**Short exercise**
Look through the material below for "recalc". Copy every line that contains it.
>> begin Data
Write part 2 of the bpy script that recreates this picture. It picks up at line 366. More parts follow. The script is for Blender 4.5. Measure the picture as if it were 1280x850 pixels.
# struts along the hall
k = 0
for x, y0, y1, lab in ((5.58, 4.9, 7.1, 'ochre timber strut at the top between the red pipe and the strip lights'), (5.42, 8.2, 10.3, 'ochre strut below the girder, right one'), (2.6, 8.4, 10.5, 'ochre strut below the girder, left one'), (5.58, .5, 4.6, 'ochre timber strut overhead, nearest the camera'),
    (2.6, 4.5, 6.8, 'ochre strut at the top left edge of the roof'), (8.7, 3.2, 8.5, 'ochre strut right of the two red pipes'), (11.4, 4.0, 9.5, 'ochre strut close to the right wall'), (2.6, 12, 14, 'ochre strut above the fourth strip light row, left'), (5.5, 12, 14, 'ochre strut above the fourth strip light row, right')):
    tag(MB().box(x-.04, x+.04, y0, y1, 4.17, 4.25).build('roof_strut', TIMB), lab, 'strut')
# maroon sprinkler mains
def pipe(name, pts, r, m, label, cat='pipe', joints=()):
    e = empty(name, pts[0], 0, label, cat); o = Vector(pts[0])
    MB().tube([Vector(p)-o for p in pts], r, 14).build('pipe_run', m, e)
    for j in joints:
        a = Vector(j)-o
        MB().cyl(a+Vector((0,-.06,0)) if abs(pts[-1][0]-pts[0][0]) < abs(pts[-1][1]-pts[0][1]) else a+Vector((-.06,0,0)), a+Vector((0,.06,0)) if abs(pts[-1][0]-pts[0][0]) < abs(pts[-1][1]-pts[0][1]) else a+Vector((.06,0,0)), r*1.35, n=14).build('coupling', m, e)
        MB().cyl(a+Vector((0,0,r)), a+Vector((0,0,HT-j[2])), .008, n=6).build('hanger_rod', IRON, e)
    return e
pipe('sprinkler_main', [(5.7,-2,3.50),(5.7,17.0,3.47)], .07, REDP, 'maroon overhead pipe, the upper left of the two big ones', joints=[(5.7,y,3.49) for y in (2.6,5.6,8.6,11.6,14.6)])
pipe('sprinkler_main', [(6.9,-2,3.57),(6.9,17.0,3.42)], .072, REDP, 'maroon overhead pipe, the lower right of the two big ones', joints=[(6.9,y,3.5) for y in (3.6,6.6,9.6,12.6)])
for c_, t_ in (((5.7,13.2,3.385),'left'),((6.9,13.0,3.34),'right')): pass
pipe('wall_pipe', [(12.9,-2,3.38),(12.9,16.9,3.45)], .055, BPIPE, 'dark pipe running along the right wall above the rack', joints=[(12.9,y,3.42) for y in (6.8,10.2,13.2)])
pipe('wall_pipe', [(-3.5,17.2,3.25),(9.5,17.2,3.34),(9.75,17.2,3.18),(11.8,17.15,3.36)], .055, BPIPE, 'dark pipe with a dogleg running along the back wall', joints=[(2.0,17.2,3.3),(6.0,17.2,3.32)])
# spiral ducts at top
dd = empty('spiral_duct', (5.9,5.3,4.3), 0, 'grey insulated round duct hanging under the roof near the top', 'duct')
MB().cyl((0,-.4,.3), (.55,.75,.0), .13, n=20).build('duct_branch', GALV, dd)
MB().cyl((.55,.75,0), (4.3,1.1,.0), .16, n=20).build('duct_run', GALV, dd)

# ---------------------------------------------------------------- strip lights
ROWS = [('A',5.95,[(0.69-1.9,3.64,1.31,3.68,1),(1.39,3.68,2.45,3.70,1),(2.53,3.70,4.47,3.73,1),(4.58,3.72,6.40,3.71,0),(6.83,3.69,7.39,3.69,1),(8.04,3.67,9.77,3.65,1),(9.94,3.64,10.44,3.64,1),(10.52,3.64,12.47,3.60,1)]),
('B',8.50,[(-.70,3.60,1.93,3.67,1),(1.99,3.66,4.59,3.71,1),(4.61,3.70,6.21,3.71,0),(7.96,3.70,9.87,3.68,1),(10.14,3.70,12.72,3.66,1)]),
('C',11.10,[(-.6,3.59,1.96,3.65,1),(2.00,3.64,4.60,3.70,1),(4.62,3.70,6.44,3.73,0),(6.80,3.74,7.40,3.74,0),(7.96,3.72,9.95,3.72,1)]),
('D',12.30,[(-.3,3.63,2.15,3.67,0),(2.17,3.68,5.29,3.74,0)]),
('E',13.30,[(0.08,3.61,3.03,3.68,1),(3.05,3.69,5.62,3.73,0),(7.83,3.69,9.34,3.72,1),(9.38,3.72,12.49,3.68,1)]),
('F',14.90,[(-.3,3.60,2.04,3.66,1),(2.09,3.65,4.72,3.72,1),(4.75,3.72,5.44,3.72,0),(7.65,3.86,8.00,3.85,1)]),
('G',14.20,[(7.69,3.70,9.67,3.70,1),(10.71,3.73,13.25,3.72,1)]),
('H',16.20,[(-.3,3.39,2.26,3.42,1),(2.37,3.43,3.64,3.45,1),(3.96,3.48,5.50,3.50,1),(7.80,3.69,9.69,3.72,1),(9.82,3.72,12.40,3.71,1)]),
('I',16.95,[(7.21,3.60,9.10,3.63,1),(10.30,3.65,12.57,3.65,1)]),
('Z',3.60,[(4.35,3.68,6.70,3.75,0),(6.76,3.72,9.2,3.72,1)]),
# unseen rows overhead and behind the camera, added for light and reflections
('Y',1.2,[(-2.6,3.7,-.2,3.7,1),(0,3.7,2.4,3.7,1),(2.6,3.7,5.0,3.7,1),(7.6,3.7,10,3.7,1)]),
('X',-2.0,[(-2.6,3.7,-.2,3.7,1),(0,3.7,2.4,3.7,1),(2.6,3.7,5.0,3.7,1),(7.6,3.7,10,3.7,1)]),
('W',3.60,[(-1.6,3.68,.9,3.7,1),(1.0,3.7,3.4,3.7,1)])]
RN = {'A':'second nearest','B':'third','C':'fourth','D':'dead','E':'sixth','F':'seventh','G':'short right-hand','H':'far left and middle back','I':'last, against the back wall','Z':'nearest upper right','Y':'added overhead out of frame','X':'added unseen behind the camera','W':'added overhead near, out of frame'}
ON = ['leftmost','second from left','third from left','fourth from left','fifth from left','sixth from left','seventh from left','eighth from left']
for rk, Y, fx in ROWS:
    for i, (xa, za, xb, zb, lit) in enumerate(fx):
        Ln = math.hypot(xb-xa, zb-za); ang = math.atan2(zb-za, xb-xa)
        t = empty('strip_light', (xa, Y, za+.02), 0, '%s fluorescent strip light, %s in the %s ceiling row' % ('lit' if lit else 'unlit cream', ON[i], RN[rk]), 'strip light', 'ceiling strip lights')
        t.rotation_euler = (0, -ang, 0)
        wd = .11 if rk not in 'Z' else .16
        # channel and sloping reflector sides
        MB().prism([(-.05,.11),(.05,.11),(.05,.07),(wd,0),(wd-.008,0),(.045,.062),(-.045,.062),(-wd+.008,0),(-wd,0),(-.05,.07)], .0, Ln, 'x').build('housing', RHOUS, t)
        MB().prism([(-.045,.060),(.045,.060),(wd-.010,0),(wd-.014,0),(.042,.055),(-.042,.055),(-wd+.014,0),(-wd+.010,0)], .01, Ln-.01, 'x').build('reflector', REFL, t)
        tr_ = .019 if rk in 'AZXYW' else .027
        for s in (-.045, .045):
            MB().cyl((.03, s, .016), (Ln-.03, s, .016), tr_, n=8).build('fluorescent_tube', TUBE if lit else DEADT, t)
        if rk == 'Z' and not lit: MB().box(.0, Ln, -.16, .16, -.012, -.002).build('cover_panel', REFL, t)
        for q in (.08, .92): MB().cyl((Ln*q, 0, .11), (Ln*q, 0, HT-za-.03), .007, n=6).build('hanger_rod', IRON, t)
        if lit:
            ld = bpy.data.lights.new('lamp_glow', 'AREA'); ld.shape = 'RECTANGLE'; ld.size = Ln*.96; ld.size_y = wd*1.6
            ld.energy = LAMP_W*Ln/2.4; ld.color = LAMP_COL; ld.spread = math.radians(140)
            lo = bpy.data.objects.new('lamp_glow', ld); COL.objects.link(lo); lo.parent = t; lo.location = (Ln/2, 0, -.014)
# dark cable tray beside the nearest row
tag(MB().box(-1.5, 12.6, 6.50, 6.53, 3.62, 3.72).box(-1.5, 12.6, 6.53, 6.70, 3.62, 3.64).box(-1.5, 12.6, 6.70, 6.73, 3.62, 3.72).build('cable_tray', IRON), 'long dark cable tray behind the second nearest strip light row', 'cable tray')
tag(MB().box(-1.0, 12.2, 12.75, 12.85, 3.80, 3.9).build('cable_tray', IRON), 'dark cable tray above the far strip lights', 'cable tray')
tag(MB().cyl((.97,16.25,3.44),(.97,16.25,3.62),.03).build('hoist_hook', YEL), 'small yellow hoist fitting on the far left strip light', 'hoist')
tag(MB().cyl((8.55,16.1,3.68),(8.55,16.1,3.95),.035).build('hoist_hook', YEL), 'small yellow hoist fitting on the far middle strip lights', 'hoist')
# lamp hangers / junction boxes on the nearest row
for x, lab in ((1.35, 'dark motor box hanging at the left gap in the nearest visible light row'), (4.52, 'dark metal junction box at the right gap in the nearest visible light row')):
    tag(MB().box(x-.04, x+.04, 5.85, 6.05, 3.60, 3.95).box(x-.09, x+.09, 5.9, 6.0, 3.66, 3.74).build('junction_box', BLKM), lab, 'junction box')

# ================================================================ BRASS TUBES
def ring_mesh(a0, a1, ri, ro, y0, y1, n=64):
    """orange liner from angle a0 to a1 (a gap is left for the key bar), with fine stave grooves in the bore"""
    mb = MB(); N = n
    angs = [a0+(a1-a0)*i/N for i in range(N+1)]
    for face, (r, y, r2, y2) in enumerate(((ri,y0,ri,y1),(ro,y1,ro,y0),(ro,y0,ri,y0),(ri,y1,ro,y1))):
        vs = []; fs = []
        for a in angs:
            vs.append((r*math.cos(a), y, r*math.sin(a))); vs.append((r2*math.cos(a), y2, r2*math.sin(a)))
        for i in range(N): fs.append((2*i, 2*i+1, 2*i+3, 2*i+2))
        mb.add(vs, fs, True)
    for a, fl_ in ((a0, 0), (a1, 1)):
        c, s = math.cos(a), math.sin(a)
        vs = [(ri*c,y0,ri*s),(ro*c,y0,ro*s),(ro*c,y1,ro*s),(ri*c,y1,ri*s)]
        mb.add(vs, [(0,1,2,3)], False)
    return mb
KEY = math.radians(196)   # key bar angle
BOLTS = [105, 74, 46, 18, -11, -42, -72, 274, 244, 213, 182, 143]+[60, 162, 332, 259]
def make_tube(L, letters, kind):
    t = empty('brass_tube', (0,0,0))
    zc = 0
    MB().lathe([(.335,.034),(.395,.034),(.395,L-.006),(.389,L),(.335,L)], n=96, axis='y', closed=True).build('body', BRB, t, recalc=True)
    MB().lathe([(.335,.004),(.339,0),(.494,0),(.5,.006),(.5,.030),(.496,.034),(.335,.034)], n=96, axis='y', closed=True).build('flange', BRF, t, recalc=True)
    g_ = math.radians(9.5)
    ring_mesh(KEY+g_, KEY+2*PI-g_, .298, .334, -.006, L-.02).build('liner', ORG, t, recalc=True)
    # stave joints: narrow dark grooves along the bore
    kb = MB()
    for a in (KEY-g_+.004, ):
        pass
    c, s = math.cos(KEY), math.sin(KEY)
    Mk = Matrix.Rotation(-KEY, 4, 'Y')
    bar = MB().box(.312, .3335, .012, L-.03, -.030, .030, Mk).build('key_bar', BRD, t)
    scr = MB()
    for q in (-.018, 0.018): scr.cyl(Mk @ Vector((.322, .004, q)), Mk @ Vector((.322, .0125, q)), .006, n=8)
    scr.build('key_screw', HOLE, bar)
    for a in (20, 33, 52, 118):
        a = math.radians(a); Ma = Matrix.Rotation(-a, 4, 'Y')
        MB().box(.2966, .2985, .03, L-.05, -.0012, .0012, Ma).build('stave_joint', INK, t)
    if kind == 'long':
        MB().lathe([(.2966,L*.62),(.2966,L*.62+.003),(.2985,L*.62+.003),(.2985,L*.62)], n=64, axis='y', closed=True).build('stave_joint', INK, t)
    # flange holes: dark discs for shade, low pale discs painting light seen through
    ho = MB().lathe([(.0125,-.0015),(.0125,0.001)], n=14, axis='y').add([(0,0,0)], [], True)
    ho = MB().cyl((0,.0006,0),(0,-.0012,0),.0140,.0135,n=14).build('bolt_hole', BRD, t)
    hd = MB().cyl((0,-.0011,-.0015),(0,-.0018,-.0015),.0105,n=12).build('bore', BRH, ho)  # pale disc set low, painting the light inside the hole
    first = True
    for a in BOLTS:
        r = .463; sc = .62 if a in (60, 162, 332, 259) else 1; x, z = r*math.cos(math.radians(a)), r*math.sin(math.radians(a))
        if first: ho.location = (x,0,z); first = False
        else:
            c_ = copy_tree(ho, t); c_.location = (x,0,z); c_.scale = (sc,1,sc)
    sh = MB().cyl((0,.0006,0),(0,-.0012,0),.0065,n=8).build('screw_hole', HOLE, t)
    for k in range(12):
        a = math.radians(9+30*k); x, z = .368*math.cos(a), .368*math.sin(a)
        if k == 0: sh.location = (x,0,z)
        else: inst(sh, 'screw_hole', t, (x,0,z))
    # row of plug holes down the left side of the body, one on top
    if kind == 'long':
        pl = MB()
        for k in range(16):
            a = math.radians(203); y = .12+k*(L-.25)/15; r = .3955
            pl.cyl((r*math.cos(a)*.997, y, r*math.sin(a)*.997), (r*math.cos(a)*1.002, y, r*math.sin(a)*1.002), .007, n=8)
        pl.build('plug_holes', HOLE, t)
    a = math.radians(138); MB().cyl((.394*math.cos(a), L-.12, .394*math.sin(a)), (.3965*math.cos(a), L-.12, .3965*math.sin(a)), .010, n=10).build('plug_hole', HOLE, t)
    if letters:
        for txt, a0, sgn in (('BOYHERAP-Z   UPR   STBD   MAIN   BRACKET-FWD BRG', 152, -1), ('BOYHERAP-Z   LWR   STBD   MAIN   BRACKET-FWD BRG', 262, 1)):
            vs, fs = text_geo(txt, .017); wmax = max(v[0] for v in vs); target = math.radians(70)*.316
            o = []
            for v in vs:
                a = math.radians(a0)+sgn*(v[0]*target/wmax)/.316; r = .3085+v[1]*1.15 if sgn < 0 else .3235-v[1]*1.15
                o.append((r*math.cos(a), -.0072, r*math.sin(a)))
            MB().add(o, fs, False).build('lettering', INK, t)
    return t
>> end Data
**Full output**
    MB().lathe([(.335,.034),(.395,.034),(.395,L-.006),(.389,L),(.335,L)], n=96, axis='y', closed=True).build('body', BRB, t, recalc=True)
    MB().lathe([(.335,.004),(.339,0),(.494,0),(.5,.006),(.5,.030),(.496,.034),(.335,.034)], n=96, axis='y', closed=True).build('flange', BRF, t, recalc=True)
    ring_mesh(KEY+g_, KEY+2*PI-g_, .298, .334, -.006, L-.02).build('liner', ORG, t, recalc=True)